The Barbèd Shafts of Disappointment
Yesterday’s howls reminded me of an illustration that I made when I was at art college. We had to design a book cover, and I chose the Signet Classic edition of The Selected Poetry of Keats.
There was a certain passage in the long poem Endymion that I chose to focus on:
“One morn she left me sleeping: half awake
I sought for her smooth arms and lips, to slake
my greedy thirst with nectarous camel draughts;
but she was gone. Whereat the barbèd shafts
of disappointment struck in me so sore
that out I ran and searched the forest o’er.”
There was such anguished loss and passion in those lines that I wanted to capture. I chose oil pastel as my medium (one of my favourites) and a heavy, almost crude style in an effort to convey that raw emotion – the cry of despair, Endymion clutching at his hair, and the woman’s complete indifference in the background. I suspect not a little is owed to Edvard Munch’s famous painting The Scream, a picture that never fails to strike me in the guts with its power.

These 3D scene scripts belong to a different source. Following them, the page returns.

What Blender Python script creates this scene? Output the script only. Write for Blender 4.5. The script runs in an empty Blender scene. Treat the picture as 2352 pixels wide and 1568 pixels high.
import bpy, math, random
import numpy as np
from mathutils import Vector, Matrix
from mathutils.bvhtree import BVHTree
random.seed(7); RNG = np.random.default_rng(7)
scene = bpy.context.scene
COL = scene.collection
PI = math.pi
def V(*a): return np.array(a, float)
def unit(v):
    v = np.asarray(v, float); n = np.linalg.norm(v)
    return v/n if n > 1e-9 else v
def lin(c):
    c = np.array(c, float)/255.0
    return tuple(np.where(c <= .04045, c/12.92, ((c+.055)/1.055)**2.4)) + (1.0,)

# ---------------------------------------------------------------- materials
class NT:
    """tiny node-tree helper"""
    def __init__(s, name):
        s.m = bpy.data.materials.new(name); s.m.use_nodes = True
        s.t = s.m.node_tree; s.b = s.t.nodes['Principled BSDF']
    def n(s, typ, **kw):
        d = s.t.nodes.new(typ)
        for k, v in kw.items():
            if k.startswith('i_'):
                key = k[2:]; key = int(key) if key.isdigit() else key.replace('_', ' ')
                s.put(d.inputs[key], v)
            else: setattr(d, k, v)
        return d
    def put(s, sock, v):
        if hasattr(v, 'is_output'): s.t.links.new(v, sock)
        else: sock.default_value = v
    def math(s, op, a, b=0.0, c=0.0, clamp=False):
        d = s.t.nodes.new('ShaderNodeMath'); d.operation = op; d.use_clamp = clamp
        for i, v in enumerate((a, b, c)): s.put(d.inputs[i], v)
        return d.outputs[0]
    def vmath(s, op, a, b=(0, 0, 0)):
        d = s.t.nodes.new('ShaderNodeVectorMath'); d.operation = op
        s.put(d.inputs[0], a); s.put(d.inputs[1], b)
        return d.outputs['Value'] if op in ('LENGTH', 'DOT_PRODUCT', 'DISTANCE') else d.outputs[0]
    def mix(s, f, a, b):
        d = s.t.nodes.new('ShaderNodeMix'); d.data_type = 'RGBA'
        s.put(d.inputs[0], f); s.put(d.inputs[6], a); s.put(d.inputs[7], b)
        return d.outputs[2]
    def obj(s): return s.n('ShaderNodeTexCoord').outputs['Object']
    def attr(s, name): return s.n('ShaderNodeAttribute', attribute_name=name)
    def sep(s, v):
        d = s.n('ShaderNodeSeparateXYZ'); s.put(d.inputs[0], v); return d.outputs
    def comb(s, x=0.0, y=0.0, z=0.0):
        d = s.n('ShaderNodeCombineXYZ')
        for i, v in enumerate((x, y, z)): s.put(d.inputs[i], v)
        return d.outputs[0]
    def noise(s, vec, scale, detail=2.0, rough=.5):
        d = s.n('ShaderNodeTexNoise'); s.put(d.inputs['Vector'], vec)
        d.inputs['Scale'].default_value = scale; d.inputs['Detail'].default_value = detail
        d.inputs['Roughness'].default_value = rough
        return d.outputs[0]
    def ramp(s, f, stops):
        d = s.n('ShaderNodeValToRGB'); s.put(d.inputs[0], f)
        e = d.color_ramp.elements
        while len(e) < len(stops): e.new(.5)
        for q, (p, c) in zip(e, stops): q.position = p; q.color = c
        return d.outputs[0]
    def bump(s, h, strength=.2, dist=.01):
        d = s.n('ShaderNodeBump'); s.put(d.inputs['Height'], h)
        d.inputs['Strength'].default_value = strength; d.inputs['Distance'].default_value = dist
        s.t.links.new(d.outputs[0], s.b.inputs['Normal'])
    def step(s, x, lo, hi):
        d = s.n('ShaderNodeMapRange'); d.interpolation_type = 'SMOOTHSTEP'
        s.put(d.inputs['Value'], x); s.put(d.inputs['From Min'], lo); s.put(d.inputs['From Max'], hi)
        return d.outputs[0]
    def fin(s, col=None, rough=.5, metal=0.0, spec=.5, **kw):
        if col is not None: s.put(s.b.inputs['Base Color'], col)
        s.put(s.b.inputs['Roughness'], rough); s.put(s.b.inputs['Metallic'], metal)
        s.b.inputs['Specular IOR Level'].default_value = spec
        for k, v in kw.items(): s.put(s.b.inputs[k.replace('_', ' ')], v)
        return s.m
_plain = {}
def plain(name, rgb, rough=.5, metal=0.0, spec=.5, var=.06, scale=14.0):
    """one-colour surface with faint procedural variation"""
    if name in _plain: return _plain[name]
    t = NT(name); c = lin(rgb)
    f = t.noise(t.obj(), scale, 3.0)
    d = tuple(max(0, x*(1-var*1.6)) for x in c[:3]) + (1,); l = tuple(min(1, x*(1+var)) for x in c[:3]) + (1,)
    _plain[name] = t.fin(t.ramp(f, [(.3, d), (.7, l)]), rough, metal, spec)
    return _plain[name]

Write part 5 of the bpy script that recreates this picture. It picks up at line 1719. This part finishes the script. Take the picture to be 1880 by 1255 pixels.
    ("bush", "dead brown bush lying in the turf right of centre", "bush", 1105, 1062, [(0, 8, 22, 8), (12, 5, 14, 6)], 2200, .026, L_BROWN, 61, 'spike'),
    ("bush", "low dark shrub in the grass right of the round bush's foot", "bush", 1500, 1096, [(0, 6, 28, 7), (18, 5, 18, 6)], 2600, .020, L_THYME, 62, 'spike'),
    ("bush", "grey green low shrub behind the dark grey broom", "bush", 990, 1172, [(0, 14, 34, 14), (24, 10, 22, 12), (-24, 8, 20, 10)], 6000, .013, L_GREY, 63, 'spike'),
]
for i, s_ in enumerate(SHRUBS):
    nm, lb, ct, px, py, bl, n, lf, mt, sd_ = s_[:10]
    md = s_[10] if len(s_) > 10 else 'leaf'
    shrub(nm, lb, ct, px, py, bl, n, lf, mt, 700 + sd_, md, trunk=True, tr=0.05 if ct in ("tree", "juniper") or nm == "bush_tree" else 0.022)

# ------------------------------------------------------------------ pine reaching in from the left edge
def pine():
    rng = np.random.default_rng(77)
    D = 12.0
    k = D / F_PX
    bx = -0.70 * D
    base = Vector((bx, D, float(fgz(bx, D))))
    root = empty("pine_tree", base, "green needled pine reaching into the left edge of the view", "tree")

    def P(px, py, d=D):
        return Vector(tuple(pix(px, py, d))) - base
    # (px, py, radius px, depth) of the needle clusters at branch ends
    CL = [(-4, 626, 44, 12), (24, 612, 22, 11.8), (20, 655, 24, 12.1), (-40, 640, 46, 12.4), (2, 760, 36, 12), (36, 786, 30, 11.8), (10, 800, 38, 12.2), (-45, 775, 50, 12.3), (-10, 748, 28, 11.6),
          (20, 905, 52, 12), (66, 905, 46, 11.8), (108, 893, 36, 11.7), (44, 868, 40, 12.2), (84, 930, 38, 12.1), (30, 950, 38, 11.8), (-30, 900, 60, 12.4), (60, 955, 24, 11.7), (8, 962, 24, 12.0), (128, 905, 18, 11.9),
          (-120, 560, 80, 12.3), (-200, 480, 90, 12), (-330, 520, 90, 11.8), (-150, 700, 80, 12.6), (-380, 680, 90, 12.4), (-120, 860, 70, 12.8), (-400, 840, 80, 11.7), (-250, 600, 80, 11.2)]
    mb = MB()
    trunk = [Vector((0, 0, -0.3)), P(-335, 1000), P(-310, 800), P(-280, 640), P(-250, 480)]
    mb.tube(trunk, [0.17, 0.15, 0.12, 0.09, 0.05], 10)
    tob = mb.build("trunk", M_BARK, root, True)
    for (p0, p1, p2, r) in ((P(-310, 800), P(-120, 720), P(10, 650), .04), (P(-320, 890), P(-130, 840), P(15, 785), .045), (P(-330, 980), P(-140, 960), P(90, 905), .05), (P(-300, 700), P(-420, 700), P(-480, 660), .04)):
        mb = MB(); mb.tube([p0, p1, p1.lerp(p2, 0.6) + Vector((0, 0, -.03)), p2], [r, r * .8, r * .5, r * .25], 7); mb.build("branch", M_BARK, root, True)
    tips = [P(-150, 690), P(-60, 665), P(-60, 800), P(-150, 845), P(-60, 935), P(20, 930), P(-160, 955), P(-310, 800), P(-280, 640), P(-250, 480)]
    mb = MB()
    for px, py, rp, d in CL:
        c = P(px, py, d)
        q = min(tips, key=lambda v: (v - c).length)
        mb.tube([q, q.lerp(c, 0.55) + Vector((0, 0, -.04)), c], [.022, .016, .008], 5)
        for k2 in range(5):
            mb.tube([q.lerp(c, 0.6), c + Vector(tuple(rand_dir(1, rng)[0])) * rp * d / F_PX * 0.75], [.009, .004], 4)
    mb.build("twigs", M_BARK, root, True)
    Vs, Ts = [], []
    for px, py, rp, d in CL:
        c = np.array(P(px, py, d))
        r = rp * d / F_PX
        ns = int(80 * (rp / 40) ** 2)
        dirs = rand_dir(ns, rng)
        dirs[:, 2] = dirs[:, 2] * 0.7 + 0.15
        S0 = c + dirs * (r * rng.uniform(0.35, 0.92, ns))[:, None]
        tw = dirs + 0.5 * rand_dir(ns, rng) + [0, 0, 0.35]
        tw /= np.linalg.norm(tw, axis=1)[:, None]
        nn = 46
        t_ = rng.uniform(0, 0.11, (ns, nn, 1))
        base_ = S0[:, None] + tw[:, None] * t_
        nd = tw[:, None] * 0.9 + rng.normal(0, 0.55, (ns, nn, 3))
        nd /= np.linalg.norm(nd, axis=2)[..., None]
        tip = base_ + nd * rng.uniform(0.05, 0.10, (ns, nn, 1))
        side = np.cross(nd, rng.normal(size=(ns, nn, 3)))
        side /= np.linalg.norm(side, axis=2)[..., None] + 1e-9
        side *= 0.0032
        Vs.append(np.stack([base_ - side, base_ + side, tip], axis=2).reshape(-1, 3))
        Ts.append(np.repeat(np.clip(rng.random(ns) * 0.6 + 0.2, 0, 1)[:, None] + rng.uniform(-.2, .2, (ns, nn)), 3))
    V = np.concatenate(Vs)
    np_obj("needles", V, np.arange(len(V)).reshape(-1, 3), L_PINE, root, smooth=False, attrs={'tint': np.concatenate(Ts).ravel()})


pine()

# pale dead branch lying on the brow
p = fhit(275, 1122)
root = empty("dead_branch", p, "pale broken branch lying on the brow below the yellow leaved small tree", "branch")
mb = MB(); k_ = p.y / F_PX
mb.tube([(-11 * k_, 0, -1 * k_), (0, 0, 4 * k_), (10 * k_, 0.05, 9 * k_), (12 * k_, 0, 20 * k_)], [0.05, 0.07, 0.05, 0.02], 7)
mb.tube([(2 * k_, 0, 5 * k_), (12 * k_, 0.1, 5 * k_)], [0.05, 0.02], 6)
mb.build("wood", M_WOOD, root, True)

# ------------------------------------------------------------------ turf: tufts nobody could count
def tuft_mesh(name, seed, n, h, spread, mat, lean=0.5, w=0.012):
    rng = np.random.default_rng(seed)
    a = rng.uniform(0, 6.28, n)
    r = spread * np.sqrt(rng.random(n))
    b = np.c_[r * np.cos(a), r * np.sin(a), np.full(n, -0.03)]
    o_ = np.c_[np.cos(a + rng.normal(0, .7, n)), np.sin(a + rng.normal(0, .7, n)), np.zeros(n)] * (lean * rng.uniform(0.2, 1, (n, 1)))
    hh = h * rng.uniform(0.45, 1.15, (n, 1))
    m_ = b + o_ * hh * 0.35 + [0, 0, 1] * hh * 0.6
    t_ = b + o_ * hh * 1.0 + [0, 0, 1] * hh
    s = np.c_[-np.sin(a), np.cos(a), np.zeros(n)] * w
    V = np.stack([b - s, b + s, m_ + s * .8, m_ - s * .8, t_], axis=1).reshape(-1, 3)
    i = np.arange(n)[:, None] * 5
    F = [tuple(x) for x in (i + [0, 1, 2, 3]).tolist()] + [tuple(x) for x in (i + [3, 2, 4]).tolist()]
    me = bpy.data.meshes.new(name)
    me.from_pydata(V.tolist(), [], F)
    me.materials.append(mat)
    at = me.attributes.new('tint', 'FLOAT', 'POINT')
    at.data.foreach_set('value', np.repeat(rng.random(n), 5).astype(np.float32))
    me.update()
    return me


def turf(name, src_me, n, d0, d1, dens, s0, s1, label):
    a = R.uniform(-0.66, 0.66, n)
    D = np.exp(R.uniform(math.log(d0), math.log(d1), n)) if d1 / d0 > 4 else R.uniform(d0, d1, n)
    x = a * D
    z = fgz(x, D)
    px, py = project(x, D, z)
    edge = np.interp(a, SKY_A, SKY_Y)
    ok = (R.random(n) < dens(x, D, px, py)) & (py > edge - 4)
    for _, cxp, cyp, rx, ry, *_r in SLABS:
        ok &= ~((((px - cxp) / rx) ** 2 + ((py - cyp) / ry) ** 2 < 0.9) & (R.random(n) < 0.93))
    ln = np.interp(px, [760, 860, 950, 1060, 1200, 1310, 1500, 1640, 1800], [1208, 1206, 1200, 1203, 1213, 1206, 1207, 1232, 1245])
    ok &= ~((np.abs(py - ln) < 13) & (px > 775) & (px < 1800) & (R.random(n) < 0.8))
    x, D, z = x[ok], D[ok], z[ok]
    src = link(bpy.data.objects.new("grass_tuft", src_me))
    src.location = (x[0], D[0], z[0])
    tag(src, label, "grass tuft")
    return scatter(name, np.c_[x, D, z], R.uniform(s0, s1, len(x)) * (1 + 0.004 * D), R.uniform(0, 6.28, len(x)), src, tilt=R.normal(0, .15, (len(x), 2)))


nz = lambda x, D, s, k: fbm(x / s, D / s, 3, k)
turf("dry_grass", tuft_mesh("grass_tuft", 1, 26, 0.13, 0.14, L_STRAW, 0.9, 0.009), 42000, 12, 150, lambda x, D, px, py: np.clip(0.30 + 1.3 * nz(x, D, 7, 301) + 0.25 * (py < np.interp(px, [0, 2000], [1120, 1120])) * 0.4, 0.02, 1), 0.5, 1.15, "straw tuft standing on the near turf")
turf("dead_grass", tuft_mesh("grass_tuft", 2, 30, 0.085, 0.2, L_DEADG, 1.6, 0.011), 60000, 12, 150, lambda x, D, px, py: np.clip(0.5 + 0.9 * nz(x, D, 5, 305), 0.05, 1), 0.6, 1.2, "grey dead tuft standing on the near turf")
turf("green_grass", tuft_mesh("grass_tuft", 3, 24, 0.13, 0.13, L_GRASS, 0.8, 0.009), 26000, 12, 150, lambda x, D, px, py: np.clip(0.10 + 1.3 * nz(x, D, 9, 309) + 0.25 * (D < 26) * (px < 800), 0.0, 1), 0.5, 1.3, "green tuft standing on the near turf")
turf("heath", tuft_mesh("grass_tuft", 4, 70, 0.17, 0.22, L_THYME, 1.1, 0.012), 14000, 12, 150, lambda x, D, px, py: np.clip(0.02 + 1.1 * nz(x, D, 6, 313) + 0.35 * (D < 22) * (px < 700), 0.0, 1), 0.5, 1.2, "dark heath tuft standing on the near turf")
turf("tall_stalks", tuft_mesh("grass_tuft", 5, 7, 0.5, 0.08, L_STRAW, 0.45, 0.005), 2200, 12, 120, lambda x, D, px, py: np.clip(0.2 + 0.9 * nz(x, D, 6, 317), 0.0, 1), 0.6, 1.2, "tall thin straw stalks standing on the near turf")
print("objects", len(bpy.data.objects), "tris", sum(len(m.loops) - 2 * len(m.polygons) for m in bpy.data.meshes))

This is a scan of a colour photocopy (I kept the mockup of the cover on the original book, which is still on my shelves), and I remember I was disappointed in the quality – there was much more subtlety of shade and tone in the drawing. Just looking at it is making my fingers itch to pick up the oil pastels again!
The Eye of Terrible
Here is a cheerful little poem I wrote about sixteenth months ago. There is nothing like a bit of blood-curdling horror and torment to inspire a poetess! There is also a little pencil sketch that goes with it, but one lovely gloomy day I will turn it into a proper charcoal drawing and publish it for everyone’s edification. Won’t that be nice?
between the jaws of death
and the eye of terrible
she howls
tears of black sorrow
he opened the door
and discovered her face
hovering like a spectre
caught between
the horns of time
aghast with tears and ravaged
Fashion Lights
This morning I turned the page on my Vogue calendar to this picture and immediately thought, ‘Oooooh, this looks just like my photos of Flinders Lane on White Night!’ Except that, ahem, this is an illustration.
For the Spring Shopping Number of March 1927, Georges Lepape – one of my favourite fashion illustrators of the era – paints a woman walking down an electrified city street. But what are those bubbles of light floating around? Lanterns, balloons … urban fairy lights? The woman is wearing a classic cloche in one of my favourite shades of blue, periwinkle.
I took the photo below last Saturday night in the streets of Melbourne during the White Night Festival. My friend and I stumbled out of Hosier Lane into Flinders Lane, and into an intersection alive with myriad circles of light, created by lights concentrated on a set of mirror balls suspended high above the laneway. It was utterly entrancing.
World-renowned lighting designer, Philip Lethlean, created the installation and this section was called Rags to Riches (so called because this precinct of Melbourne was the centre of the rag trade in the mid twentieth century). So similar is the electrified streetscape to Lepape’s drawing, I feel it behoves me to create a fashionable homage to his work using some of my photos as a backdrop.
Oh, and happy first of autumn, by the way (or spring, as the case may be)!
The Lady Was Warned
It was my birthday the other week, and this is a card I received from one of my sisters. Isn’t it awesome? She said as soon as she saw it she knew it was the perfect card for me. I have seen this series from Bodleian Library before, and have given some myself, though this is the first I’ve received. The book was originally published in 1936, smack in the middle of one of my favourite artistic movements: Art Deco. Scroll down and peruse the back of the book – it’s an absolute delight.
The Romance Quilt
Years ago I went hunting in all the Melbourne op shops for old 60s and 70s Mills & Boon romance novels, taken by the lurid titles and painterly style of the cover art that was in vogue at the time.
Over time I was able to buy dozens of books for very little – 10–50c each. Often I would exit the store and immediately rip the covers off, tossing the text pages into the nearest bin. It was hard the first time, but we are talking pulp fiction, so I become blasé before very long. I now I have about 150 covers, and am slowly stitching them into a Romance Quilt – I am up to row 7.
So in honour of Mills & Boon, may I wish you a happy Valentine's Day!